Het is een schadelijke misvatting dat topbestuurders uit het bedrijfsleven en uit het openbaar bestuur ook goede toezichthouders zijn. Dat is aantoonbaar onjuist. Kijk naar het toezicht van Scheepbouwer op het Maasstad Ziekenhuis en van Pieter Bouw op het VUMC, het falen van Loek Hermans bij Meavita en COA, de rol van Elco Brinkman bij Philadelphia. Belangrijke mensen, maar niet bepaald de beste toezichthouders.
Dat is ook logisch. Deze mensen zijn vanwege hun (licht of zware) narcistische persoonlijkheid aan de top en in beeld gekomen. Ze zijn gewend om te beslissen en niet tegengesproken te worden. Ze bestaan bij de gratie van zekerheden en antwoorden.

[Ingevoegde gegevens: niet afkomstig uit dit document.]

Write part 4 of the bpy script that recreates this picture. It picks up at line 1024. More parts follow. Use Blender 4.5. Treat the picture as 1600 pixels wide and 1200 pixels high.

Van toezichthouders wordt precies het omgekeerde verwacht. Het stellen van vragen, reflectie, het zoeken naar risico’s, het scheppen van onzekerheid, het doorbreken van een eventuele tunnelvisie van de raad van bestuur. Daar heb je een heel andere persoonlijkheid voor nodig. Het is ondenkbaar dat iemand die andere persoonlijkheid rond zijn zestigste ineens ontwikkelt als hij van de bestuurskant naar de toezichtkant van de bestuurstafel overstapt. Toch gebeurt dat op grote schaal. Iedere belangrijke bestuurder is een maand na zijn afscheid al druk aan de gang in allerlei toezichthoudende functies. Ik lees nergens iets over de ervaring van een dergelijke bestuurlijke ‘champion’ als toezichthouder en zeker niet wat hij als onervaren leerling in dit nieuwe vak allemaal moet bijleren voor hij tot de top van toezicht behoort, als hij die al bereikt. Wel horen we dat deze mensen niet beschikbaar zijn omdat ze meer geld willen hebben voor een vak, dat ze nog moeten leren.
Laten we eens ophouden met die flauwekul. Laten we het eens omdraaien:
Geen enkele topbestuurder is een goede toezichthouder tot hij dat vak heeft geleerd.
De champions league van toezichthouders bestaat uit heel andere mensen. Wijze mensen, die niet gehinderd worden door de omvang van hun ego en toezicht als een vak zien, waar je voor moet doorleren.